Победа Наполеона III не имела бы столько длительно-вредных последствий, как победа немцев (стр. 297).
Все немцы без исключения торжествовали по поводу победы, хотя они знали, что она знаменует собой засилье милитаристского элемента; „ни один или почти ни один немец не испугался, все соединились в единодушном восторге“. Их страсть — господство и рабство (стр. 298). „А немецкие работники? Ну, немецкие работники не сделали ничего, ни одного энергического заявления симпатии, сочувствия к работникам Франции. Несколько митингов, где было сказано несколько фраз, в которых торжествовавшая национальная гордость как бы умолкала перед заявлением интернациональной солидарности. Но далее фраз ни один не пошел, а в Германии, вполне очищенной от войск, можно было бы тогда кое-что начать и сделать. Правда, что большинство рабочих было завербовано в армию, где они отлично исполняли обязанности солдата, всех убивали и пр. по приказу начальства, и даже грабили. Некоторые из них, исподняя таким образом свои воинские обязанности, писали в то же самое время жалостные письма в «Volksstaat» и живыми красками описывали варварские преступления, совершенные немецкими войсками во Франции“ (стр. 298, 299). Было, однако, несколько примеров более смелой оппозиции: протесты Якоби, Либкнехта и Бебеля; но это единичные и к тому же весьма редкие примеры.

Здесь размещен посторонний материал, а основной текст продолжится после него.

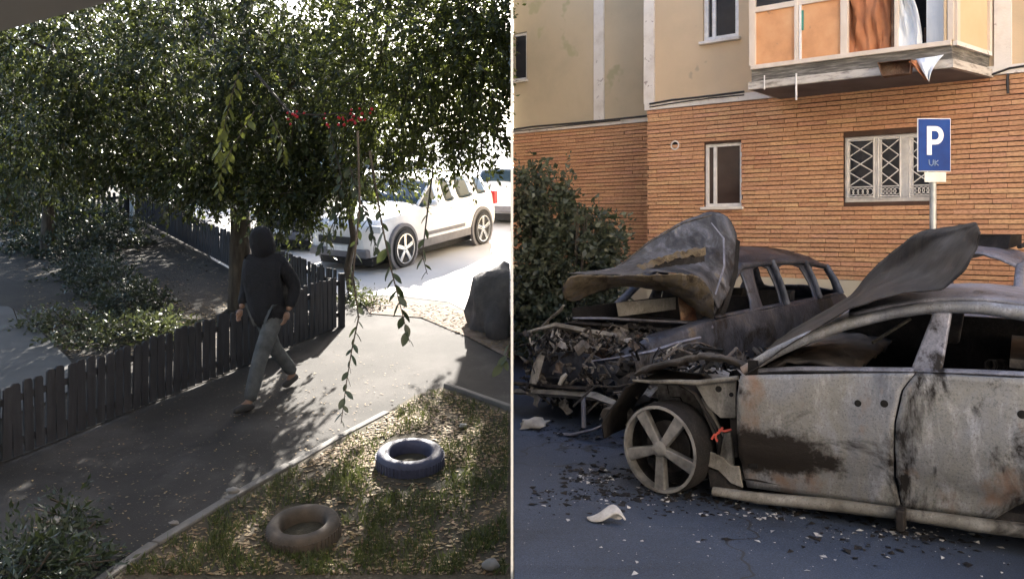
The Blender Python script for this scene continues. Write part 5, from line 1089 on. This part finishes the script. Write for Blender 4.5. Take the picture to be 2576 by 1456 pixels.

„Мы не можем позабыть статьи, появившейся в сентябре 1870г. в «Volksstaat», в которой явно обнаруживалось пангерманское торжество. Она начиналась следующими словами: „Благодаря победам, одержанным немецкими войсками, историческая инициатива окончательно перешла от Франции к Германии; мы, немцы, и т. д.““ (стр. 299).
„Словом, можно сказать без всякого исключения, что у немцев преобладало и преобладает поныне восторженное чувство военного и политического национального торжества. Вот на чем опирается главным образом могущество пангерманской империи и ее великого канцлера, князя Бисмарка“ (стр. 299).